→ Aim of the exercise: Every record here should be printed again exactly.

→ Extracted entries:

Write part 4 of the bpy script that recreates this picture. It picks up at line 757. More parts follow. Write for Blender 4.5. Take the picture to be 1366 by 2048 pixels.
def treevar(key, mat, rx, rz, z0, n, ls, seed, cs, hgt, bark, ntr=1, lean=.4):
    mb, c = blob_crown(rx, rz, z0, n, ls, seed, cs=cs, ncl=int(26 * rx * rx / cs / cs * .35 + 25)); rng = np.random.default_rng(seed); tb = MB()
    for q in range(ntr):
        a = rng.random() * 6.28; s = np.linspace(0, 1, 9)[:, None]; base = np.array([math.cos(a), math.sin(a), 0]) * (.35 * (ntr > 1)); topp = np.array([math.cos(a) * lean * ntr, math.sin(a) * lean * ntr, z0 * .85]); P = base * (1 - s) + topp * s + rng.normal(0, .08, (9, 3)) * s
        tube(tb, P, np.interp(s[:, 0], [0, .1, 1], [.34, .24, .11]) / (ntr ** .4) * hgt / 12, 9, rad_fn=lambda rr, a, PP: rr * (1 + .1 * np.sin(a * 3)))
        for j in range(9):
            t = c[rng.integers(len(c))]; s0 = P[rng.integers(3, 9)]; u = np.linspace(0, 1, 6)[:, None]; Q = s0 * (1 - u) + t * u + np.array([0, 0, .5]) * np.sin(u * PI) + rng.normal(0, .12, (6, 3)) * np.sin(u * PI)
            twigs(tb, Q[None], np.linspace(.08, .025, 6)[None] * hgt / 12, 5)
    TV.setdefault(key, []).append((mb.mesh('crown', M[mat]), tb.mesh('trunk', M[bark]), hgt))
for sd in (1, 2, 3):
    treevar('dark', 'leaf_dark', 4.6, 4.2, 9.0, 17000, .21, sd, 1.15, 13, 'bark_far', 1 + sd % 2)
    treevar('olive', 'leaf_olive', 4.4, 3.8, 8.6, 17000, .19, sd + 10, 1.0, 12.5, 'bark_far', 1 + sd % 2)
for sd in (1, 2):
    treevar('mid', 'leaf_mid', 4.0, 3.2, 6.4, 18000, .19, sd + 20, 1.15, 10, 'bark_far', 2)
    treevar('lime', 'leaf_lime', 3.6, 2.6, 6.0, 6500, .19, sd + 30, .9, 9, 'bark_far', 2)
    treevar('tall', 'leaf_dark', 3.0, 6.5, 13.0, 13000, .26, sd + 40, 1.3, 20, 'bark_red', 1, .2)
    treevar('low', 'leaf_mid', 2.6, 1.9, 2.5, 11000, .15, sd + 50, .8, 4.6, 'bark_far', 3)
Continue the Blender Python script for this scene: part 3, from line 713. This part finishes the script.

→ Solution to this task:
Write part 4 of the bpy script that recreates this picture. It picks up at line 757. More parts follow. Write for Blender 4.5. Take the picture to be 1366 by 2048 pixels.
def treevar(key, mat, rx, rz, z0, n, ls, seed, cs, hgt, bark, ntr=1, lean=.4):
    mb, c = blob_crown(rx, rz, z0, n, ls, seed, cs=cs, ncl=int(26 * rx * rx / cs / cs * .35 + 25)); rng = np.random.default_rng(seed); tb = MB()
    for q in range(ntr):
        a = rng.random() * 6.28; s = np.linspace(0, 1, 9)[:, None]; base = np.array([math.cos(a), math.sin(a), 0]) * (.35 * (ntr > 1)); topp = np.array([math.cos(a) * lean * ntr, math.sin(a) * lean * ntr, z0 * .85]); P = base * (1 - s) + topp * s + rng.normal(0, .08, (9, 3)) * s
        tube(tb, P, np.interp(s[:, 0], [0, .1, 1], [.34, .24, .11]) / (ntr ** .4) * hgt / 12, 9, rad_fn=lambda rr, a, PP: rr * (1 + .1 * np.sin(a * 3)))
        for j in range(9):
            t = c[rng.integers(len(c))]; s0 = P[rng.integers(3, 9)]; u = np.linspace(0, 1, 6)[:, None]; Q = s0 * (1 - u) + t * u + np.array([0, 0, .5]) * np.sin(u * PI) + rng.normal(0, .12, (6, 3)) * np.sin(u * PI)
            twigs(tb, Q[None], np.linspace(.08, .025, 6)[None] * hgt / 12, 5)
    TV.setdefault(key, []).append((mb.mesh('crown', M[mat]), tb.mesh('trunk', M[bark]), hgt))
for sd in (1, 2, 3):
    treevar('dark', 'leaf_dark', 4.6, 4.2, 9.0, 17000, .21, sd, 1.15, 13, 'bark_far', 1 + sd % 2)
    treevar('olive', 'leaf_olive', 4.4, 3.8, 8.6, 17000, .19, sd + 10, 1.0, 12.5, 'bark_far', 1 + sd % 2)
for sd in (1, 2):
    treevar('mid', 'leaf_mid', 4.0, 3.2, 6.4, 18000, .19, sd + 20, 1.15, 10, 'bark_far', 2)
    treevar('lime', 'leaf_lime', 3.6, 2.6, 6.0, 6500, .19, sd + 30, .9, 9, 'bark_far', 2)
    treevar('tall', 'leaf_dark', 3.0, 6.5, 13.0, 13000, .26, sd + 40, 1.3, 20, 'bark_red', 1, .2)
    treevar('low', 'leaf_mid', 2.6, 1.9, 2.5, 11000, .15, sd + 50, .8, 4.6, 'bark_far', 3)
Continue the Blender Python script for this scene: part 3, from line 713. This part finishes the script.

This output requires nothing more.